WHAT YOU WILL DO: Output every line below exactly.
— START DATASET SECTION —
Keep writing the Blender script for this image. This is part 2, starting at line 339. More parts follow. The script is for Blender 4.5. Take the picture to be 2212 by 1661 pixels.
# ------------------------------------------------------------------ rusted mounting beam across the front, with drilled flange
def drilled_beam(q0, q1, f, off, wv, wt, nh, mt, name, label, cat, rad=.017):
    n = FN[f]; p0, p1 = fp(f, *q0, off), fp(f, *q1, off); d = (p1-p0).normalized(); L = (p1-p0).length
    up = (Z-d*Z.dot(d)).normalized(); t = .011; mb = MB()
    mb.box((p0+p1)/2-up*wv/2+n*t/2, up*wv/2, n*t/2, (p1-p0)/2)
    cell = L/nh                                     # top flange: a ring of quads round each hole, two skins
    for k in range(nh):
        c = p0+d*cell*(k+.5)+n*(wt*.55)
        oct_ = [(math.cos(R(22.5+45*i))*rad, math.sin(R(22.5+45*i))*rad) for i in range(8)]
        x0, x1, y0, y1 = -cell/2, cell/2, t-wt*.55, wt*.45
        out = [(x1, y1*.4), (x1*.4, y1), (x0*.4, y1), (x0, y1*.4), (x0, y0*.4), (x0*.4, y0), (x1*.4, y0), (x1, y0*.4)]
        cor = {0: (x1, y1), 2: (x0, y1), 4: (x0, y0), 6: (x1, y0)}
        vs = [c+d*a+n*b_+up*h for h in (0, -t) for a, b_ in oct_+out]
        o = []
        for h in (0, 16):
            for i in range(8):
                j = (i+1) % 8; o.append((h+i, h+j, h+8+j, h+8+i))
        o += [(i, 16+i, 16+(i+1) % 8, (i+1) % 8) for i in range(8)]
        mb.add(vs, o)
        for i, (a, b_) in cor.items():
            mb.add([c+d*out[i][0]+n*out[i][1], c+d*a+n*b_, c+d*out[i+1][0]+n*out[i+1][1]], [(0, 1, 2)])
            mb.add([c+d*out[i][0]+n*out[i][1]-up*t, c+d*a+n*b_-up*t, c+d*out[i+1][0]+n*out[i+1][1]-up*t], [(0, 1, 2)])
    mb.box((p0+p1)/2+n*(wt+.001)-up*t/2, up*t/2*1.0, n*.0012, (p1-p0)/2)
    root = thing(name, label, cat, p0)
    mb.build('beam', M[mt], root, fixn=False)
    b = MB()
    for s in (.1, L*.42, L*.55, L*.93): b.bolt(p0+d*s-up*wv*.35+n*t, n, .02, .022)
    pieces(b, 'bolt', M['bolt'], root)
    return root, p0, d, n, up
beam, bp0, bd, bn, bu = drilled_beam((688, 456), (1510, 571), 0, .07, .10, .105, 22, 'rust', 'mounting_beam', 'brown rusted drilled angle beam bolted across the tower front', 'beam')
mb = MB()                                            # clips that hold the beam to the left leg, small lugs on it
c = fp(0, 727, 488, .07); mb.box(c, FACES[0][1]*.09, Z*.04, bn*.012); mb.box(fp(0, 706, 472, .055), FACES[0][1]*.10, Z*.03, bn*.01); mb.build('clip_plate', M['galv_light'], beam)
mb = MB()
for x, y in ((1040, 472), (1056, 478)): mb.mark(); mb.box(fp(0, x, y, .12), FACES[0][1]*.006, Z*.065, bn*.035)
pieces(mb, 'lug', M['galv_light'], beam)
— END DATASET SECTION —
FINISHED ANSWER:
Keep writing the Blender script for this image. This is part 2, starting at line 339. More parts follow. The script is for Blender 4.5. Take the picture to be 2212 by 1661 pixels.
# ------------------------------------------------------------------ rusted mounting beam across the front, with drilled flange
def drilled_beam(q0, q1, f, off, wv, wt, nh, mt, name, label, cat, rad=.017):
    n = FN[f]; p0, p1 = fp(f, *q0, off), fp(f, *q1, off); d = (p1-p0).normalized(); L = (p1-p0).length
    up = (Z-d*Z.dot(d)).normalized(); t = .011; mb = MB()
    mb.box((p0+p1)/2-up*wv/2+n*t/2, up*wv/2, n*t/2, (p1-p0)/2)
    cell = L/nh                                     # top flange: a ring of quads round each hole, two skins
    for k in range(nh):
        c = p0+d*cell*(k+.5)+n*(wt*.55)
        oct_ = [(math.cos(R(22.5+45*i))*rad, math.sin(R(22.5+45*i))*rad) for i in range(8)]
        x0, x1, y0, y1 = -cell/2, cell/2, t-wt*.55, wt*.45
        out = [(x1, y1*.4), (x1*.4, y1), (x0*.4, y1), (x0, y1*.4), (x0, y0*.4), (x0*.4, y0), (x1*.4, y0), (x1, y0*.4)]
        cor = {0: (x1, y1), 2: (x0, y1), 4: (x0, y0), 6: (x1, y0)}
        vs = [c+d*a+n*b_+up*h for h in (0, -t) for a, b_ in oct_+out]
        o = []
        for h in (0, 16):
            for i in range(8):
                j = (i+1) % 8; o.append((h+i, h+j, h+8+j, h+8+i))
        o += [(i, 16+i, 16+(i+1) % 8, (i+1) % 8) for i in range(8)]
        mb.add(vs, o)
        for i, (a, b_) in cor.items():
            mb.add([c+d*out[i][0]+n*out[i][1], c+d*a+n*b_, c+d*out[i+1][0]+n*out[i+1][1]], [(0, 1, 2)])
            mb.add([c+d*out[i][0]+n*out[i][1]-up*t, c+d*a+n*b_-up*t, c+d*out[i+1][0]+n*out[i+1][1]-up*t], [(0, 1, 2)])
    mb.box((p0+p1)/2+n*(wt+.001)-up*t/2, up*t/2*1.0, n*.0012, (p1-p0)/2)
    root = thing(name, label, cat, p0)
    mb.build('beam', M[mt], root, fixn=False)
    b = MB()
    for s in (.1, L*.42, L*.55, L*.93): b.bolt(p0+d*s-up*wv*.35+n*t, n, .02, .022)
    pieces(b, 'bolt', M['bolt'], root)
    return root, p0, d, n, up
beam, bp0, bd, bn, bu = drilled_beam((688, 456), (1510, 571), 0, .07, .10, .105, 22, 'rust', 'mounting_beam', 'brown rusted drilled angle beam bolted across the tower front', 'beam')
mb = MB()                                            # clips that hold the beam to the left leg, small lugs on it
c = fp(0, 727, 488, .07); mb.box(c, FACES[0][1]*.09, Z*.04, bn*.012); mb.box(fp(0, 706, 472, .055), FACES[0][1]*.10, Z*.03, bn*.01); mb.build('clip_plate', M['galv_light'], beam)
mb = MB()
for x, y in ((1040, 472), (1056, 478)): mb.mark(); mb.box(fp(0, x, y, .12), FACES[0][1]*.006, Z*.065, bn*.035)
pieces(mb, 'lug', M['galv_light'], beam)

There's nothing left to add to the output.